En Colombia sufrimos violencia en razón de
prédicas religiosas antiliberales y de una alianza indebida del catolicismo con
el partido conservador. Hay abundante literatura al respecto.
Después de muchos
años aprendimos, eso creo, a rechazar toda mezcla religión con política, a que
no se debía por parte del clero abusar de la investidura sacerdotal. Pero, una
tendencia ideológica dentro de la iglesia católica, llamada teología de la liberación,
con aceptación de grupos de izquierda de distinto calibre, empezó a mirar con
buenos ojos y a aceptar y defender la intromisión del clero en la actividad
política. El resultado fue la emergencia de una gran sección roja en el aparato
clerical que hizo política por la vía electoral y de las armas. Ahí quedó el
testimonio de Camilo Torres, Domingo Laín, Vicente Mejía y Manuel Pérez.

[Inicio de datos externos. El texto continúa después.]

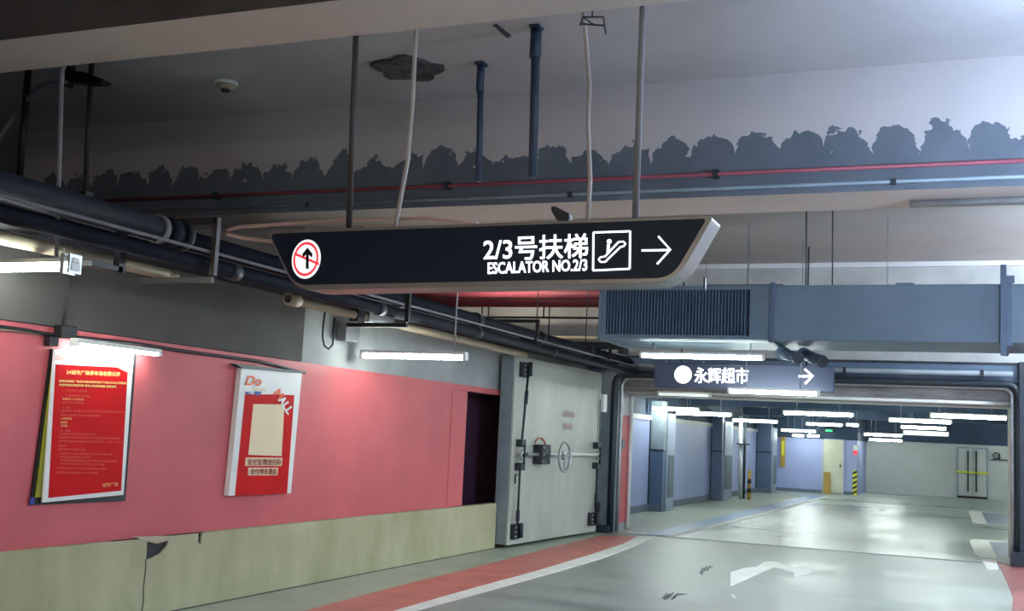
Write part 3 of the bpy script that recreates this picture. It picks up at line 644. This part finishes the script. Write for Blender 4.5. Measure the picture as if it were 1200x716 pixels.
T('joint_ring', 'rodgrey', [(-5.32, 5.32, 2.512), (-5.32, 5.335, 2.512)], .045, t, 14)
keep(t)
t = thing('cream_pipe', 'cream plastic pipe with open end below the big sign', 'pipe', (-5.33, 7.9, 2.5))
T('pipe_run', 'cream', [(-5.32, 7.98, 2.54), (-5.32, 13.4, 2.525)], .04, t, 14); T('collar', 'cream', [(-5.32, 7.9, 2.54), (-5.32, 8.05, 2.54)], .055, t, 14)
T('bore', 'patch', [(-5.32, 7.895, 2.54), (-5.32, 7.9, 2.54)], .034, t, 14)
B('clamp', 'black', t, 0, (-5.37, -5.27, 9.0, 9.12, 2.47, 2.6)); B('sleeve', 'steel', t, 0, (-5.375, -5.265, 9.2, 9.7, 2.49, 2.6))
keep(t)
t = thing('pipe_bracket', 'black L shaped bracket under the upper left cream pipe', 'bracket', (-5.3, 5.66, 2.44))
B('arm', 'black', t, 0, (-5.3, -5.17, 5.46, 5.74, 2.435, 2.47)); B('upright', 'black', t, 0, (-5.22, -5.17, 5.70, 5.76, 2.435, 2.72)); keep(t)
t = thing('cable_loop', 'black cable loop hanging by the cream pipe', 'cable', (-5.7, 9.3, 2.4))
lp = [W(px, py, -5.6) for px, py in ((381, 366), (379, 380), (378, 395), (380, 405), (385, 409), (390, 404), (391, 390), (392, 372))]
T('loop', 'black', lp, .009, t, 8); B('small_box', 'rodgrey', t, .005, (-5.76, -5.66, 9.45, 9.72, 2.33, 2.5)); keep(t)

# hanging leftovers at upper left
t = thing('ceiling_bracket', 'dark bracket and bent conduit on the ceiling, upper left', 'bracket', (-6.6, 6.8, 4.35))
a_ = [at(px, py, 1, 6.6) for px, py in ((-10, 175), (0, 160), (22, 128), (45, 103), (62, 98), (78, 96))]
T('bent_conduit', 'rodgrey', a_, .022, t, 8)
P('plate', 'black', [at(px, py, 1, 6.6) for px, py in ((76, 82), (98, 84), (121, 93), (118, 97), (98, 97), (76, 94))], (0, .1, 0), t)
B('support', 'black', t, 0, (at(80, 90, 1, 6.65).x, at(84, 90, 1, 6.65).x, 6.62, 6.68, 4.1, 4.35))
keep(t)
for (a, b, y, m, r, lab) in (((105, 95), (100, 228), 6.7, 'rodblack', .022, 'brown drop rod under the dark ceiling bracket'), ((30, 112), (22, 218), 6.6, 'black', .028, 'black drop rod nearest the left frame edge')):
    pa = at(*a, 1, y); pb = at(*b, 1, y)
    t = thing('drop_rod', lab, 'rod', (pa.x, y, pb.z)); T('rod', m, [pb, (pa.x, y, 4.35)], r, t, 10); B('foot', 'black', t, 0, (pb.x-.04, pb.x+.04, y-.04, y+.04, pb.z-.02, pb.z+.02)); keep(t)
for (a, b, y, m, r, lab) in (((563, 90), (561, 213), 7.6, 'rodblue', .024, 'shorter dark drop rod from ceiling behind the big sign'), ((628, 46), (624, 208), 6.98, 'rodblue', .031, 'thick blue drop rod from ceiling behind the big sign')):
    pa = at(*a, 1, y); pb = at(*b, 1, y)
    t = thing('drop_rod', lab, 'rod', (pa.x, y, pb.z)); T('rod', m, [pb, (pa.x, y, 4.35)], r, t, 10); B('top_plate', 'rodblue', t, 0, (pa.x-.036, pa.x+.036, y-.05, y+.05, 4.33, 4.35))
    T('top_sleeve', 'rodblue', [(pa.x, y, 4.12), (pa.x, y, 4.33)], r*1.3, t, 10); keep(t)
t = thing('red_pipe', 'thin red pipe across the scalloped beam face', 'pipe', (-8.9, 8.3, 3.57))
T('pipe_run', 'redpipe', [(-9, 8.33, 3.57), (2.5, 8.33, 3.56)], .016, t, 8)
for x in (-6.5, -4.1, -1.8, .6): B('clip', 'steeldark', t, 0, (x-.02, x+.02, 8.31, 8.4, 3.54, 3.6))
keep(t)
t = thing('beam_conduit', 'grey steel conduit low on the scalloped beam face', 'pipe', (-9, 8.3, 3.47))
T('pipe_run', 'frame', [(-9, 8.375, 3.46), (4, 8.375, 3.46)], .014, t, 10)
for x in (-5.5, -3.0, -.5): B('clip', 'steeldark', t, 0, (x-.02, x+.02, 8.36, 8.4, 3.44, 3.48))
keep(t)
# pink looped conduit behind the sign
t = thing('bent_conduit', 'pale pink bent conduit loop left behind the big sign', 'conduit', (-3.9, 5.36, 2.6))
lp = [at(px, py, 1, 5.365) for px, py in ((560, 262), (500, 256), (430, 257), (340, 262), (280, 266), (266, 270), (266, 274), (285, 279), (330, 284), (410, 292))]
T('loop', mat('pale_pink_conduit', (206, 176, 168), .5, var=.05), lp, .011, t, 8)
keep(t)
t = thing('smoke_detector', 'round smoke detector on the ceiling left of the sign poles', 'smoke detector', (*at(265, 96, 2, 4.35).xy, 4.35))
T('base', 'white', [(0, 0, 0), (0, 0, -.03)], .1, t, 20); T('body', 'cream', [(0, 0, -.03), (0, 0, -.07)], .095, t, 20, r2=.055); T('chamber', 'rubber', [(0, 0, -.07), (0, 0, -.085)], .04, t, 16)
t = thing('wire_cage', 'small bent wire cage at the beam edge above the cables', 'bracket', (-1.8, 5.1, 3.6))
cg = [at(px, py, 1, 5.12) for px, py in ((680, 30), (683, 20), (707, 20), (710, 40), (708, 30), (682, 28))]
T('wire', 'steeldark', cg, .005, t, 6); T('wire', 'steeldark', [at(683, 20, 1, 5.12), at(696, 29, 1, 5.12)], .004, t, 6); T('anchor', 'steeldark', [at(694, 20, 1, 5.12), at(694, 20, 1, 5.12)+Vector((0, 0, .78))], .004, t, 6)
keep(t)

# ================================================================== PIPES BEYOND (left of the duct)
for i, (py, z_, r, m, lab) in enumerate(((345, 3.70, .07, 'redpipe', 'upper red fire pipe crossing behind the big sign'), (355, 3.54, .07, 'redpipe', 'lower red fire pipe crossing behind the big sign'), (372, 3.31, .018, 'steeldark', 'thin dark conduit below the red fire pipes'), (395, 3.02, .03, 'cream', 'thin cream pipe above the dark tray'))):
    yy = 16.3+.27*i; z_ = at(600, py, 1, yy).z
    t = thing('cross_pipe', lab, 'pipe', (-9, yy, z_)); T('pipe_run', m, [(0, 0, 0), (9.5 if i < 3 else 4.4, 0, 0)], r, t, 12)
    for x in (1.5, 2.6, 3.6): T('hanger', 'steeldark', [(x, 0, 0), (x, 0, 4.35-z_)], .012, t, 6)
t = thing('cross_tray', 'dark cable tray leading to the opening above the blast door', 'cable tray', (-6.8, 15.9, 2.83))
B('tray_base', 'rubber', t, 0, (.1, 2.1, -.12, .12, 0, .012)); B('tray_side', 'rubber', t, 0, (.1, 2.1, -.125, -.115, 0, .07)); B('tray_side', 'rubber', t, 0, (.1, 2.1, .115, .125, 0, .07))
B('end_drop', 'rubber', t, 0, (2.0, 2.1, -.12, .12, -.07, 0)); T('cable_run', 'steeldark', [(.1, 0, .05), (2.0, 0, .05)], .03, t, 8)
for x in (.7, 1.5): T('hanger', 'steeldark', [(x, -.13, 0), (x, -.13, 1.52)], .008, t, 6)

# ================================================================== DUCT
du = thing('ventilation_duct', 'large blue grey duct with louvered end above the opening', 'duct', (-4.2, 13, 2.7))
DX0, DX1, DZ0, DZ1 = -4.18, 3.2, 2.72, 3.365
B('duct_box', 'duct', du, .01, (-2.08, DX1, 13.0, 14.3, DZ0, DZ1))
bm = bmesh.new()   # louvered plenum: shell with a recessed front
box(bm, DX0, -2.08, 13.07, 14.3, DZ0, DZ1); obj('plenum', bm, 'ductdark', du)
bm = bmesh.new()
box(bm, DX0, -2.08, 13.0, 13.07, DZ0, DZ0+.05); box(bm, DX0, -2.08, 13.0, 13.07, DZ1-.05, DZ1); box(bm, DX0, DX0+.06, 13.0, 13.07, DZ0+.05, DZ1-.05); box(bm, -2.36, -2.08, 13, 13.07, DZ0+.05, DZ1-.05)
obj('grille_frame', bm, 'duct', du)
B('plenum_base', 'duct', du, 0, (DX0, -2.08, 13.07, 14.3, DZ0-.008, DZ0)); B('plenum_end', 'duct', du, 0, (DX0-.008, DX0, 13.0, 14.3, DZ0, DZ1))
NS = 44
sl = bmesh.new(); prism(sl, [(-.004, 0, 0), (.006, 0, 0), (.026, .05, 0), (.016, .05, 0)], (0, 0, DZ1-DZ0-.1)); slo = obj('louver_slat', sl, 'ductslat', du)
for k in range(NS):
    o = slo if k == 0 else slo.copy()
    if k: COL.objects.link(o); o.parent = du
    o.location = (DX0+.08+k*(1.72/NS), 13.01, DZ0+.05)
for x in (-2.1, .42): B('flange', 'ductslat', du, .004, (x-.03, x+.03, 12.97, 14.33, DZ0-.03, DZ1+.03))
B('flange', 'duct', du, .004, (DX0-.03, DX0+.01, 12.97, 14.33, DZ0-.02, DZ1+.02))
for x in (.36, ): B('hanger_strut', 'ductslat', du, 0, (x-.03, x+.03, 12.92, 12.97, DZ0-.14, DZ1+.2))
B('hanger_plate', 'ductslat', du, 0, (.33, .47, 12.93, 12.97, DZ1, DZ1+.08))
for x in (-1.75, -1.45): T('wire_hanger', 'steeldark', [(x, 13.2, DZ1), (x-.01, 13.2, 4.35)], .008, du, 6)
for x in (-2.6, -.9, 1.2): T('wire_hanger', 'rodgrey', [(x, 14.1, DZ1), (x, 14.1, 4.35)], .005, du, 6)
B('top_rail', 'steeldark', du, 0, (-2.9, -2.0, 13.1, 13.2, DZ1+.0, DZ1+.025)); B('top_bump', 'duct', du, .01, (-.75, -.55, 13.1, 13.3, DZ1, DZ1+.035))
for o in list(du.children): o['_k'] = 1 if o.name.startswith('louver_slat') else 0
mw = Vector(du.location)
done = set()
for o in du.children:
    if o.name.startswith('louver_slat'): o.location = Vector(o.location)-mw
    elif o.data.name not in done: o.data.transform(Matrix.Translation(-mw)); done.add(o.data.name)
for o in du.children:
    if '_k' in o: del o['_k']
for i, (a, b, lab) in enumerate((((912, 407), (934, 419), 'left one of two dark pipe stubs under the blue duct'), ((938, 406), (962, 423), 'right one of two dark pipe stubs under the blue duct'))):
    pa = at(*a, 1, 13.5); pb = at(*b, 1, 13.1)
    pa = Vector((pa.x, 13.8, 2.63)); pb = Vector((pb.x, 13.15, at(*b, 1, 13.15).z))
    t = thing('pipe_stub', lab, 'pipe', pa); t['group'] = 'stubs under the duct'
    T('stub', 'ductslat', [pa, pb], .065, t, 14); T('rim', 'steeldark', [pb, pb+(pb-pa).normalized()*.03], .072, t, 14); T('saddle', 'ductslat', [pa-(pb-pa).normalized()*.02, pa+(pb-pa)*.1], .08, t, 14); keep(t)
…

Como colofón de esta digresión podemos decir
que religión y política siguen entroncados y enredados en el juego de poderes y
de intereses en la moderna sociedad y que su mezcla no deja de ser muy pero muy
peligrosa y que sigue siendo válido el mensaje que invita al clero a cuidar su
grey y salvar almas y a los políticos a gobernar sobre los asuntos mundanos.